We present our results of a hybrid model of sunspots and their overlying corona. The two-layer model considers both the nonlinear, compressible magnetoconvection beneath the photosphere and potential, or linear force-free, models of the coronal fields. Heating of the plasma along the field lines is then treated using quasi-static and steady-state models with the heating rate being specified by the dynamics of the magnetoconvection.
Two distinct magnetoconvection scenarios are considered. The first describes magnetoconvection in a 2D axisymmetric geometry and considers the time development of the overlying coronal field. The second describes a 3D cylindrical geometry with a static coronal field configuration. Both scenarios diverge from the standard practice of assuming constant temperature and vertical magnetic field conditions at the top surface. Instead, a radiative linear force-free field condition is adopted.

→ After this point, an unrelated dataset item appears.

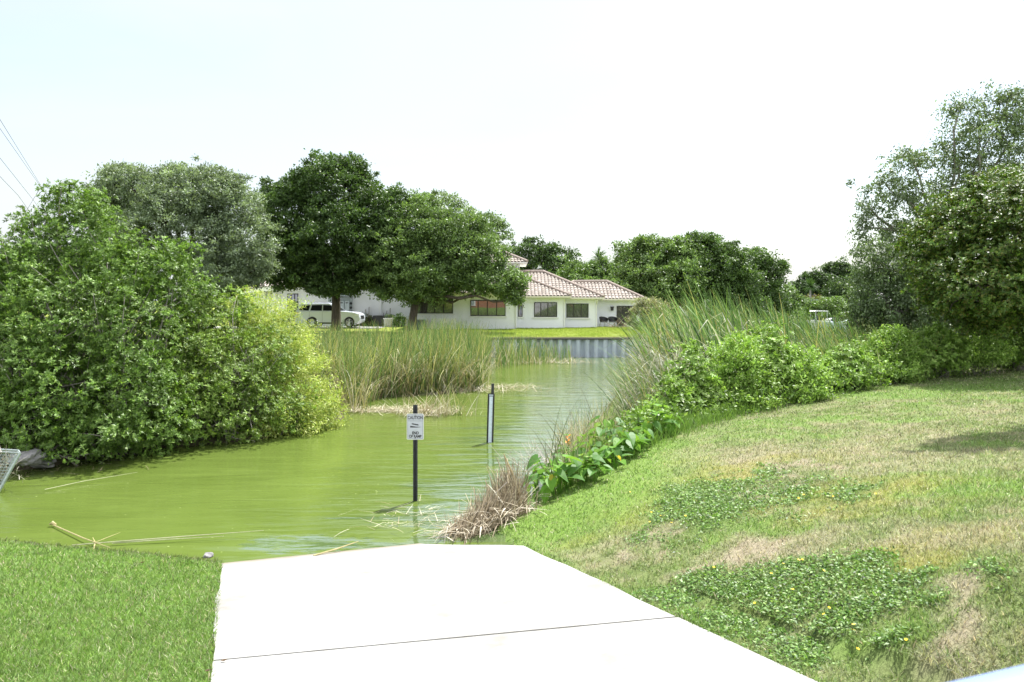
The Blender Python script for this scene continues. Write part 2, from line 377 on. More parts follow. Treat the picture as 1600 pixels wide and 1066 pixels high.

Extrapolation of the top surface boundary conditions results in a coronal field configuration which is assumed to be filled with plasma heated to coronal temperatures. The heating rate and thermodynamic behaviour of the plasma is related to the subsurface model by assuming that individual fluxtubes are heated uniformly with the necessary energy being generated from the dissipation of the Poynting flux entering the coronal volume. Radiation and conductive losses are included.
The combination of a sunspot model, whereby the surface field is completely specified, with a coronal heating model, in which the plasma parameters are specified for a given energy input, allows us to explore a broad class of heating paradigms.